CK: Yes, people become so protective of their own little personal brands, right? I feel like I’ve become a lot more circumspect in the last several years than when I began writing. Maybe it’s because at the beginning, there was nothing to lose. But I also think maybe the culture has changed, somewhat. In Lost Properties, there’s a middle section where I kind of take the piss out of some recent CalArts grads “archiving” their summer vacation. It seemed like a big risk to publish that, even though I didn’t say anything about them that they probably won’t say themselves in a couple of years. Hedi [El Kholti] asked, “Are you sure you want to say this? Are you sure you don’t want to tone it down?” And I already had. Everyone has become so nice . . . (i.e., cautious). I think it would be good to try and push those boundaries back in the future, especially with art writing. Things go dead when you’re so circumspect.

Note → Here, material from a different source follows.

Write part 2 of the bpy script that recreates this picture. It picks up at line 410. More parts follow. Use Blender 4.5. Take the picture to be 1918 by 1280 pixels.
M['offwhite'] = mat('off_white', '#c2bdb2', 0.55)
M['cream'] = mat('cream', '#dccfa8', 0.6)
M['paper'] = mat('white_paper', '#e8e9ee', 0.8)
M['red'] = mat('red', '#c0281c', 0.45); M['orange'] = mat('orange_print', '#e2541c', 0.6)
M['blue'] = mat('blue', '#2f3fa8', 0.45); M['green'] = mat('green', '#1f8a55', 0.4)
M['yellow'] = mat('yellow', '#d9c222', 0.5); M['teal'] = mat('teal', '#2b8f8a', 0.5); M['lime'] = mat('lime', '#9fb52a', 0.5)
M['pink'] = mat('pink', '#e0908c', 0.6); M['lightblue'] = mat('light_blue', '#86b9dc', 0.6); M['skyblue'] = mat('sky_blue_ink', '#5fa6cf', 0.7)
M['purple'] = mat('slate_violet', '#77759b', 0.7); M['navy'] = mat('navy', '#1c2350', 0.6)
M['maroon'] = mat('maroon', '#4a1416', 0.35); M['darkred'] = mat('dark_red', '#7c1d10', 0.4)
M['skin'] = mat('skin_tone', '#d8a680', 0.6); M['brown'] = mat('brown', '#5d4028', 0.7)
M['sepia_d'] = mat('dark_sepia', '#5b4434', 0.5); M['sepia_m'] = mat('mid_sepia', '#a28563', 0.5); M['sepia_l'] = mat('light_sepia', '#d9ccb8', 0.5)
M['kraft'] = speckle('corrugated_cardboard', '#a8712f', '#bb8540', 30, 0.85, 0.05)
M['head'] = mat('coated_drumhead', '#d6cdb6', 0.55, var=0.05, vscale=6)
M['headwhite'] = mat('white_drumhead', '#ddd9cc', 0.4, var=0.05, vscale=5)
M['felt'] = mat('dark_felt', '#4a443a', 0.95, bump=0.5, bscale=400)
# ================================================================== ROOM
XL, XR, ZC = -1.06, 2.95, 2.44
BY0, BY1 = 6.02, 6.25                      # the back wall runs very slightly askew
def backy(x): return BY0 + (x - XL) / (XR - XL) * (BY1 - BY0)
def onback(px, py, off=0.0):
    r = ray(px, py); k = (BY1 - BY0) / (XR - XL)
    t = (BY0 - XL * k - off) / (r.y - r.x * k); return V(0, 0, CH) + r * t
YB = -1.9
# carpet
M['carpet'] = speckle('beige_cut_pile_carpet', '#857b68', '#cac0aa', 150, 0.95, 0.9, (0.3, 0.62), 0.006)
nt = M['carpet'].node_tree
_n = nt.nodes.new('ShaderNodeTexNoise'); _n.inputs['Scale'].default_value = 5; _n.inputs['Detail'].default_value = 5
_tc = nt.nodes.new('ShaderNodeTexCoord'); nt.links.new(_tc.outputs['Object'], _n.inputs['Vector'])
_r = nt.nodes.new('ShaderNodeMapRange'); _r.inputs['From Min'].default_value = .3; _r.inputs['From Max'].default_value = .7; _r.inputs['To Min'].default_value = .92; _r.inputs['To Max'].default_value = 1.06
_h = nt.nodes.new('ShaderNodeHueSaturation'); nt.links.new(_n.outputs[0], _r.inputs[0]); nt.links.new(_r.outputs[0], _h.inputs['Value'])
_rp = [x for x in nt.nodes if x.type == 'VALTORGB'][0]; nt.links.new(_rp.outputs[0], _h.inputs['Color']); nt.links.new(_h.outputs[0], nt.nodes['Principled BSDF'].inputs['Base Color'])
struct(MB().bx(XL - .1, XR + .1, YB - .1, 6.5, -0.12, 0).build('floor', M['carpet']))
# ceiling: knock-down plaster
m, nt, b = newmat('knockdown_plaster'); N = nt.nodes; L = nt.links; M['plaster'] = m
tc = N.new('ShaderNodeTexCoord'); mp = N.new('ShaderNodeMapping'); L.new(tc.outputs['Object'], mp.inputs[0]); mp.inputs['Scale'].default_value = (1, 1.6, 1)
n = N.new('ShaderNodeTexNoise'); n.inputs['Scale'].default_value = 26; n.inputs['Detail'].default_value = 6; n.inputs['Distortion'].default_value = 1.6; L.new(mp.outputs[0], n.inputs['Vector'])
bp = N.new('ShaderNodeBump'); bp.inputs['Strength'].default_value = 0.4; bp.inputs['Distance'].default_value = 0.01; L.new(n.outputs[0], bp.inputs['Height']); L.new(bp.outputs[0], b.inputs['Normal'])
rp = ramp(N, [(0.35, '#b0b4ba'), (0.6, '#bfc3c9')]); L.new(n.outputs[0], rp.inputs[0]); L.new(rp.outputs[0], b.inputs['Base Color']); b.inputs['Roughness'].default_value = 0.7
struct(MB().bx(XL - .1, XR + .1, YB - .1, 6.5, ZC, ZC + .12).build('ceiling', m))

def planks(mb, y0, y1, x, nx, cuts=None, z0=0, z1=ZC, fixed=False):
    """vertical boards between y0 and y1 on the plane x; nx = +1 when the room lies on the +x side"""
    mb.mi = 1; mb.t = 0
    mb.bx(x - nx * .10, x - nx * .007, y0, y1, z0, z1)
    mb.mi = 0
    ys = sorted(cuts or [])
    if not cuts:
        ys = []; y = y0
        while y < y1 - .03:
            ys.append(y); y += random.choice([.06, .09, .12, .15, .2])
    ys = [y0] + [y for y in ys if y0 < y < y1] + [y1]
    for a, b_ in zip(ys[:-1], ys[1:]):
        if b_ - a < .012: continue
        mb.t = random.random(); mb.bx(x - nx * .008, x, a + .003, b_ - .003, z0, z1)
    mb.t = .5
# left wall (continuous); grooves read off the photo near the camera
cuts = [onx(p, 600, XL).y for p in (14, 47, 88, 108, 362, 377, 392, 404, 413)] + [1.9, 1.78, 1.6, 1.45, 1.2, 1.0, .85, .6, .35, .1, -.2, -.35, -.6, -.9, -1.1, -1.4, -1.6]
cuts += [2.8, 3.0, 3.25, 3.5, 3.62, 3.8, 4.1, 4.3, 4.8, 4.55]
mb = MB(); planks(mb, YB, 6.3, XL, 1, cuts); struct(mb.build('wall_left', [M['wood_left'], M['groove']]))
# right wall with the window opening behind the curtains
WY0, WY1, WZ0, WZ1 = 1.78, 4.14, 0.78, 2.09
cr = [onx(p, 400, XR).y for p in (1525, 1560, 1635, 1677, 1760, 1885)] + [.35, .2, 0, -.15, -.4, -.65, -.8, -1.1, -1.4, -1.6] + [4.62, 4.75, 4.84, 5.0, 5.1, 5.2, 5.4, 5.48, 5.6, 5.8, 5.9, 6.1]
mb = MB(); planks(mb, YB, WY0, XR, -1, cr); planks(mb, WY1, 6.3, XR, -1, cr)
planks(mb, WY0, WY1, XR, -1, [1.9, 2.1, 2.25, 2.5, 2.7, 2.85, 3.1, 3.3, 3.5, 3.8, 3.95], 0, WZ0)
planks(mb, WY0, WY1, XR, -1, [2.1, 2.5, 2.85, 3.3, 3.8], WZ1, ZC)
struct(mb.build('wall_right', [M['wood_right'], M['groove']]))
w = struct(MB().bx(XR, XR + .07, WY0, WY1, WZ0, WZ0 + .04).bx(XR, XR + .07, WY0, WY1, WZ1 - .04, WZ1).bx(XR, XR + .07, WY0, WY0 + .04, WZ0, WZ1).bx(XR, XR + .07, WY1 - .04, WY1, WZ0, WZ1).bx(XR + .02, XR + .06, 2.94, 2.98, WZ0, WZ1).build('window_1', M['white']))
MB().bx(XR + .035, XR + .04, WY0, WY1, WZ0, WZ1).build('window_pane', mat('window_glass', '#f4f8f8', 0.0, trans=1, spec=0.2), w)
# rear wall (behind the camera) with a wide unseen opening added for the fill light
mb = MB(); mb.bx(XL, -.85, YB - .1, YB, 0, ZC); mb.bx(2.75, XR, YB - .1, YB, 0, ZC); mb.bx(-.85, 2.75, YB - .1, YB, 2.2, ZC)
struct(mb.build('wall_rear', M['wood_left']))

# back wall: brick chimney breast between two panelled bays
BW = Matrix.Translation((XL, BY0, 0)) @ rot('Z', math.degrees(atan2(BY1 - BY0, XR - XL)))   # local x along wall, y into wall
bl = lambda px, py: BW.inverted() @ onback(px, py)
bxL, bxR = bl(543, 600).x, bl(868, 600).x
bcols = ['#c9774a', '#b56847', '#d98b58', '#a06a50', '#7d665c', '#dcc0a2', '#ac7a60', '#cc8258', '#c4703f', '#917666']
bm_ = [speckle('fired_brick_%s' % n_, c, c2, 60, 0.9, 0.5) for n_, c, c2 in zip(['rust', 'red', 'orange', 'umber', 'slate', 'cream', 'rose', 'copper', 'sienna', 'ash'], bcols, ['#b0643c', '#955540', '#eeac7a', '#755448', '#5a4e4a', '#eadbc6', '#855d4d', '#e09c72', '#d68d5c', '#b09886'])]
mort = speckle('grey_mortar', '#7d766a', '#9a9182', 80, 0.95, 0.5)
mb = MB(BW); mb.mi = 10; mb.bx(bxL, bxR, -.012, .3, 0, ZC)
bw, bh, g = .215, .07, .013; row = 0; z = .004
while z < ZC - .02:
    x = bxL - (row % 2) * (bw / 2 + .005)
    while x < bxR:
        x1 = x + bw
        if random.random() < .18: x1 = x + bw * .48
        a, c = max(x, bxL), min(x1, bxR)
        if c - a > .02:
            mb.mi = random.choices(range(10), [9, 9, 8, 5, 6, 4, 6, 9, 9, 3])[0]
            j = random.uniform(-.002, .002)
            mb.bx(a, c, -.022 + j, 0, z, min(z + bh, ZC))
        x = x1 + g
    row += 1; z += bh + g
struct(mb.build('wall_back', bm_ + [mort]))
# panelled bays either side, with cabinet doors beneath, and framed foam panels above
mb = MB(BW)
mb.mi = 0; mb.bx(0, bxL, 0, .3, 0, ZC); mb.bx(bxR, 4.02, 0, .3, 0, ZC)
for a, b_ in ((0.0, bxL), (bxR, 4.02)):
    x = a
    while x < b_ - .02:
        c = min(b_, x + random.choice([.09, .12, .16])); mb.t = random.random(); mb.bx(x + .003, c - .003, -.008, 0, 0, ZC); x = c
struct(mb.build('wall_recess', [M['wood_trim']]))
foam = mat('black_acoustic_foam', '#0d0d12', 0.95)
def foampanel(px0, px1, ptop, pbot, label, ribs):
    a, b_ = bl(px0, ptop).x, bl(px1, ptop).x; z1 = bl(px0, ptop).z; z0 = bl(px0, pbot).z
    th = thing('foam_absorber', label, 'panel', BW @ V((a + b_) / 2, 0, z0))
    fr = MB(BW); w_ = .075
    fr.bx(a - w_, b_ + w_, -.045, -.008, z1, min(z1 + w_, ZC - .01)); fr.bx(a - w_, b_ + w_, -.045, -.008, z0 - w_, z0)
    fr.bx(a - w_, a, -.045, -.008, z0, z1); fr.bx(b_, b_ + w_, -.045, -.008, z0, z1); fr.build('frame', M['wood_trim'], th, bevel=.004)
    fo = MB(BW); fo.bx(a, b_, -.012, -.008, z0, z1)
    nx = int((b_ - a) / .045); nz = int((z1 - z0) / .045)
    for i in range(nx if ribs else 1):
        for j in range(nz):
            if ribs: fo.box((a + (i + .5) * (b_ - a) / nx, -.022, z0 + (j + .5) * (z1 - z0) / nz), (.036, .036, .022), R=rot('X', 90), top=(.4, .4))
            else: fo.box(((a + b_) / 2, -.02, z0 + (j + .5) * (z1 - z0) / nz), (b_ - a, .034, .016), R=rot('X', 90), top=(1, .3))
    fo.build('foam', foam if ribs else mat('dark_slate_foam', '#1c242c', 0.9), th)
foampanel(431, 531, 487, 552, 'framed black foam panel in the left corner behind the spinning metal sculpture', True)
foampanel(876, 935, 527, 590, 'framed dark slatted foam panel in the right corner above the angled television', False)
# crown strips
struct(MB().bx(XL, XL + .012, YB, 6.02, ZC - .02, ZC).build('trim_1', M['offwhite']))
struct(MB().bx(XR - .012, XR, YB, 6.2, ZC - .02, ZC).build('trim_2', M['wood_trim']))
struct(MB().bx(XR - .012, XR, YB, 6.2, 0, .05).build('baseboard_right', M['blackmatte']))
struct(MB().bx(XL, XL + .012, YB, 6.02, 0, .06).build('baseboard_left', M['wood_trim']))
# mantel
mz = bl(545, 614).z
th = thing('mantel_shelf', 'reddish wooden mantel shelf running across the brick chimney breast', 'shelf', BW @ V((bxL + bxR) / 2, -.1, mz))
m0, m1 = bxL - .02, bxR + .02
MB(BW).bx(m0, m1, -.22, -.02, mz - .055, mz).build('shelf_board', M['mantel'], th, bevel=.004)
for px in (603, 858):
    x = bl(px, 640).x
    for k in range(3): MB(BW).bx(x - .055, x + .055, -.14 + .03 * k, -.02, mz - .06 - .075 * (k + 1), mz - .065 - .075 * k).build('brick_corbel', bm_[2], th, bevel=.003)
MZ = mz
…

AP: In many interviews you juxtapose your work against memoir, yet your work is so closely related to the real world. This proximity to the real world produces a particular kind of charge, in an aesthetic and ethical sense, in your writing: it gives your writing a specific kind of the feeling and magnetism. Could you talk a little about the approach of transcription that seems to define your work?

CK: That term, transcription, or transfiction – like a lot of good ideas, it started out as a scam. I was editing Ann Rower’s If You’re a Girl as one of the debut titles for Semiotext(e)’s Native Agents, and we wanted to legitimize her writing, make it seem serious, in the context of Semiotext(e)’s French theory list. Sylvere [Lotringer] interviewed her, and she coined the term transfiction, to describe what she does, wanting to win over the reader, cracking a joke, making a pun.

But as an idea, it’s totally right, and it guided me when I began writing. Ann Rower describes the way that – even when transcribing a tape – it’s impossible to avoid little slips, intrusions of one’s own subjectivity.
All fiction uses material from life, however selected or filtered. It’s true, my novels have hewn very close to real life. Another big influence was the writing of Christopher Isherwood. He was highly regarded among people at the St. Marks Poetry Project, where I worked in the 1980s.

Later, when I began writing seriously, I reread his work and was moved to discover his project of rewriting his earlier works toward a point of greater truth and transparency, after he began practicing Hinduism and became more openly gay. In his 20s, his early novels were veiled autobiographies anyway, and he reworked the material in them much later in a more direct way. This seemed magnificent. And in no way makes him a ‘memoirist.’ Rather, he’s a great fiction writer.